Smaller clusters of customers lined up at stores for AT&T, the exclusive carrier for the phone for the next two years.

The svelte iPhone is a gamble by Apple co-founder and Chief Executive Steve Jobs to build upon the success of the best-selling iPod music player and expand the market for the company's software and media services.

The iPhone melds a phone, Web browser and media player. It received rave reviews from U.S. technology gurus who praised the gadget as a "breakthrough" device that is "beautiful."

"They want to extend the dominance they have in terms of their ability to create really elegant hardware and software integration," said Mark McGuire, analyst with research firm Gartner. "This is the next big business unit for them."

Shares in Apple rose 2.5 percent to $123.57 on Friday and have gained more than 30 percent since Jobs unveiled the phone in January. AT&T shares rose 1.3 percent to $41.23.


Friday's launch is also viewed as a test of wider U.S. demand for advanced phones, which have already caught on in parts of Asia and elsewhere.

Apple is expected to sell the iPhone in Europe later this year in the run up to the holiday season. It has not disclosed the price or carrier, though speculation has mounted it may reach a deal with British-based Vodafone Group Plc.

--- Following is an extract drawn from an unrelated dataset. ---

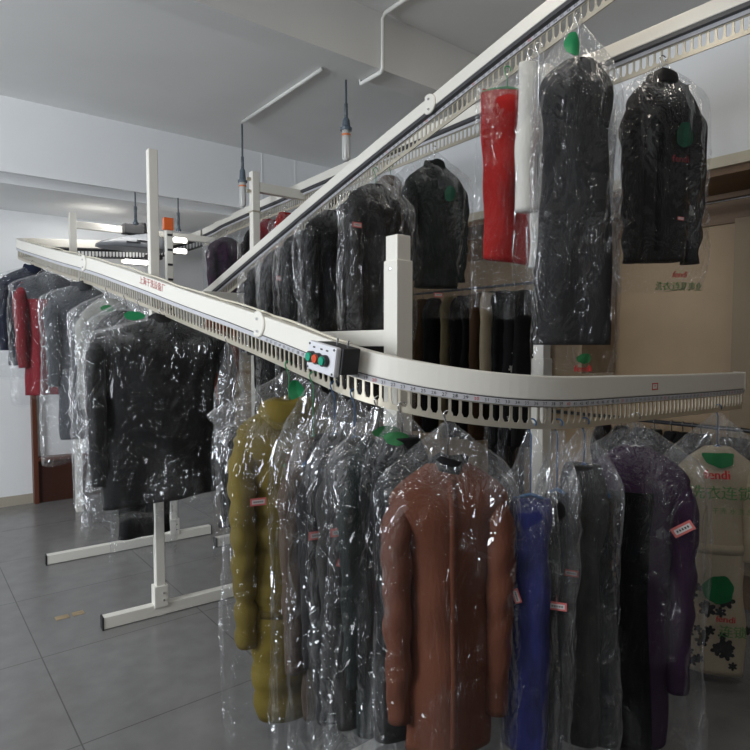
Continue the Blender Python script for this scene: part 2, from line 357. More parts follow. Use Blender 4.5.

Sales in Asia are expected to begin sometime in 2008.

But the iPhone's effect has rippled through the wireless industry before even a single unit has been sold.

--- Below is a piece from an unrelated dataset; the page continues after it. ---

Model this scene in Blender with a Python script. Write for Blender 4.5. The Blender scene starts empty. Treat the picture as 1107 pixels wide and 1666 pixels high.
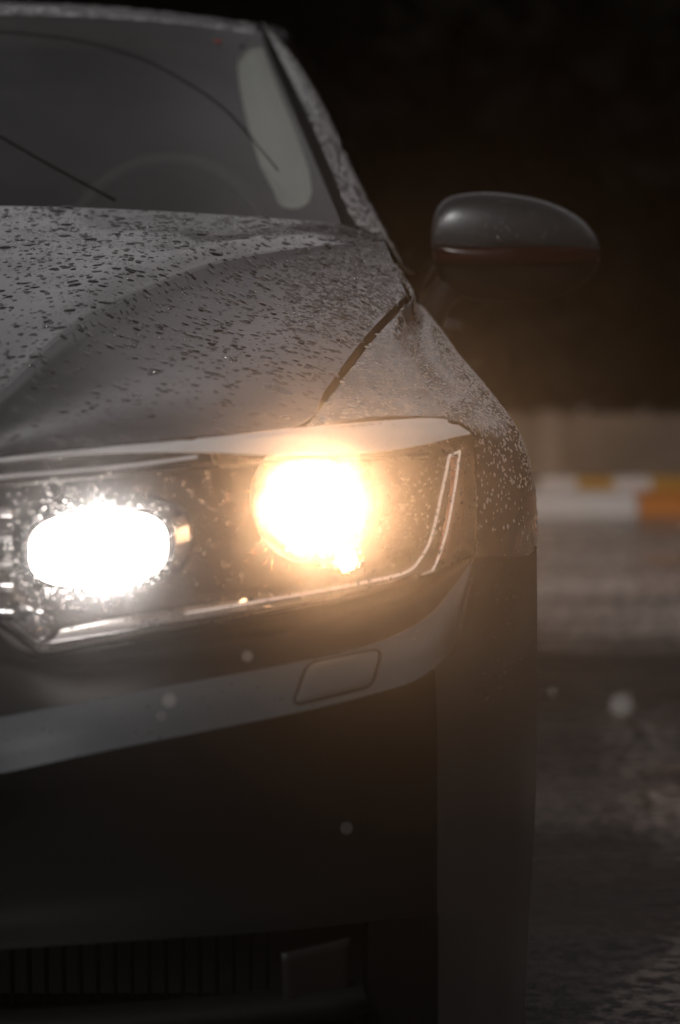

Rival Palm Inc. has said the iPhone could hurt demand for its Treo smartphone, at least in the short-term.

"It's likely that as people try (the iPhone) out, there may be some stall in our sell-through," Palm Chief Executive Ed Colligan told Reuters on Thursday.

The phone comes in two versions depending on memory capacity, and requires a two-year contract from AT&T for voice and data plans ranging from $60 to $100 a month.

Early reviews have highlighted its large touch-sensitive screen and the full-blown Web browser, while expressing concern over the quality of AT&T's network, the Apple phone's virtual keyboard and lack of features such as picture messaging.

Industry analysts expect Apple will sell lots of phones when the device hits shelves.

"We're building a fair number of them, but we may not (meet demand)," Jobs told the Wall Street Journal in an interview. "We've taken our best guess, but it wouldn't surprise me at all if it ain't enough."

What's less clear is whether sales will hold up once the initial burst of excitement has waned.

Jobs aims to sell 10 million units in 2008, which would give Apple a 1 percent share of the global market and at least $5 billion in revenue over two years.

Piper Jaffray said this month Apple could sell 45 million units in 2009, putting the iPhone on par in terms of revenue with its two key businesses, the Macintosh computer and iPod.